In this article, we discuss the startup process for a typical horizontal axis wind turbine.  These turbines may be shutdown for a variety of reasons: the wind may be too slow, too high or the turbine may have been shut down for maintenance.  The process below is followed to restart the machine.

  • First, an event must initiate the startup.  Typically this is measured wind speed growing beyond a threshold, often denoted \(V_{in}\) and called the cut-in wind speed.  (Wind turbines have an anemometer on their nacelle to measure wind speed.)  Alternatively, the wind turbine may be manually turned on if it had been manually shut down previously.
  • Once startup is initiated, the rotor and yaw brakes are released.  In the case of an active yaw turbine, the nacelle is yawed to face into the wind.  Rotor brakes apply friction to the low and/or high-speed shaft(s) to hold the rotor in place when it is shut down.  Releasing these brakes, without adding generator torque, allows the rotor to essentially freewheel.

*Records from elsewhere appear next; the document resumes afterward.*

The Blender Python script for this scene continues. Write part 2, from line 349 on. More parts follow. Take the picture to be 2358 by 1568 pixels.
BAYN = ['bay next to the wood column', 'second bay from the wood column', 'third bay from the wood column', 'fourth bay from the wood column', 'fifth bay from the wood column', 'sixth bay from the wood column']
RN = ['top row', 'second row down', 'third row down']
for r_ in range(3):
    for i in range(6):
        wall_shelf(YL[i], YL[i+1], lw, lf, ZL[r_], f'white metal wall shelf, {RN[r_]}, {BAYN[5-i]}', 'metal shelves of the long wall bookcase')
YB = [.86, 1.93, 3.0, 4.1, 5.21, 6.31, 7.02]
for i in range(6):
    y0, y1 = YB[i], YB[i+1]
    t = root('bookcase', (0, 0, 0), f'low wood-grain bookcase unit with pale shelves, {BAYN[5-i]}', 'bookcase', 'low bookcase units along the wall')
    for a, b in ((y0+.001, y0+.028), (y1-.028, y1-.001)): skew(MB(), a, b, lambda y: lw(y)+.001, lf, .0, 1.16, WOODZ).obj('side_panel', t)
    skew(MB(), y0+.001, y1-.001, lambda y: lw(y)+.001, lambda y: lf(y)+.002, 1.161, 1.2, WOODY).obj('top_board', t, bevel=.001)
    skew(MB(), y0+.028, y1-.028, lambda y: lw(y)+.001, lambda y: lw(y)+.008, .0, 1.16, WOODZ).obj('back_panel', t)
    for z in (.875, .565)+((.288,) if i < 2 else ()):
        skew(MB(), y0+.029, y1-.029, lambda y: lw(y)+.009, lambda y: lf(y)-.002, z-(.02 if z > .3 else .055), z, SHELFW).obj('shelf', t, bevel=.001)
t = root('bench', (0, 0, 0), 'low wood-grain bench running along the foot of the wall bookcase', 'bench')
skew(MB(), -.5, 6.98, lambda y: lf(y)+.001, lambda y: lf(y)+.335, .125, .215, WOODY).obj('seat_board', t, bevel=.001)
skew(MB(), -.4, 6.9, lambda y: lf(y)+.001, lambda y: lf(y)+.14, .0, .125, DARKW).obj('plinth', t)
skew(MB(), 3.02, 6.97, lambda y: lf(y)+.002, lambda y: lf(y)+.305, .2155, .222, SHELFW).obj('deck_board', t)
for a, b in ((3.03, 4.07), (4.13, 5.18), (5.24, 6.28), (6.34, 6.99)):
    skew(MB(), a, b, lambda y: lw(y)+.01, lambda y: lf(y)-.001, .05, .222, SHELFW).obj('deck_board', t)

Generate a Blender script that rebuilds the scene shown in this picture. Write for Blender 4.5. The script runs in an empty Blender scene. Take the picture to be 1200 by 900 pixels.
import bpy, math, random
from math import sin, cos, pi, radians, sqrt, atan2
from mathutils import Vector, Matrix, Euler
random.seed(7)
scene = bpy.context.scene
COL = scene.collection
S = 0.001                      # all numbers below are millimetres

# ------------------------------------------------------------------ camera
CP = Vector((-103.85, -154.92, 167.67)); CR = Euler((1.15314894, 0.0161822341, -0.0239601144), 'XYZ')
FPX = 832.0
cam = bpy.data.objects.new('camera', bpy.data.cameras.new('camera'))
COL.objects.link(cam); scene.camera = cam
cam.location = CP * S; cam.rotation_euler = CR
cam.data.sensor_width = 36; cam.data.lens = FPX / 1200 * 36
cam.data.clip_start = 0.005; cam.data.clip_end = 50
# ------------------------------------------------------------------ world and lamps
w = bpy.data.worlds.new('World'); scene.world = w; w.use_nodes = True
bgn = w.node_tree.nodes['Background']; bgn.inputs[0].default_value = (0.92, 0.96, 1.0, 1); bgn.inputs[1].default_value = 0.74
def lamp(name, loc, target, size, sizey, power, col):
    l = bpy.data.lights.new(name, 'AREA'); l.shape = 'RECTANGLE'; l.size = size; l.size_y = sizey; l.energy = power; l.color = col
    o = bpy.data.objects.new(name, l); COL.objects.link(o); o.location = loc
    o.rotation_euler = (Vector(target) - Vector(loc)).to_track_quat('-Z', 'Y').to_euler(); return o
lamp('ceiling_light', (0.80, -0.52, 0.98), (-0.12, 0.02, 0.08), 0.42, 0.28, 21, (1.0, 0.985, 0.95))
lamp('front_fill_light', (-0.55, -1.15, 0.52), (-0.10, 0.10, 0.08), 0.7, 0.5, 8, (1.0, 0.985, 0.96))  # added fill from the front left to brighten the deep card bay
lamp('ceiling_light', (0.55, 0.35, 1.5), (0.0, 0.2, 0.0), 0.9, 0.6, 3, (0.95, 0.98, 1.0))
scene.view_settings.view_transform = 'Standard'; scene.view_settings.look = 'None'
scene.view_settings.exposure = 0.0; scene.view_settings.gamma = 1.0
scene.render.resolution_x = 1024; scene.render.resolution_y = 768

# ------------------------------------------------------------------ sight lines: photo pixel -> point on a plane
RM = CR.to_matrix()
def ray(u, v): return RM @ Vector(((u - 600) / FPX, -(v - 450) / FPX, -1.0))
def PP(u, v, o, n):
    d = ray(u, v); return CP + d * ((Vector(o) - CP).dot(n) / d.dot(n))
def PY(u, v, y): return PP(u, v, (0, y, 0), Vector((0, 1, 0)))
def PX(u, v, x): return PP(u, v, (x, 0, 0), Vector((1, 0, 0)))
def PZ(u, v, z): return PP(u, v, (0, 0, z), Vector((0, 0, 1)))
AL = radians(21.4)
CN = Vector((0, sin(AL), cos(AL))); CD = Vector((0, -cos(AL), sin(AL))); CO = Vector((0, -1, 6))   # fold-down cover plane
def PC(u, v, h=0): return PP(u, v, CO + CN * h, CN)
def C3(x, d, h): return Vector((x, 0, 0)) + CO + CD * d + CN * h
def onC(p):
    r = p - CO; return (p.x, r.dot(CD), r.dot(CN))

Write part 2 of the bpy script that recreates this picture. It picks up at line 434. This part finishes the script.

  • As the rotor begins freewheeling the blades are feathered to achieve maximum rotor acceleration from the oncoming wind.  At this point a number of steps may be performed in the power electronics, but we will not go into that here.
  • Once the rotor speed exceeds a threshold \(\Omega_{in}\) the wind turbine begins normal operation and the startup procedure is complete.  The turbine stays in this state until shut down due to a fault, manual command or the rotor speed falling below a threshold.

When shutdown, a wind turbine's blades will feather to slow the rotor.  Once the rotor speed is below a threshold, the rotor brake will be applied to bring the rotational speed to 0 and keep it there.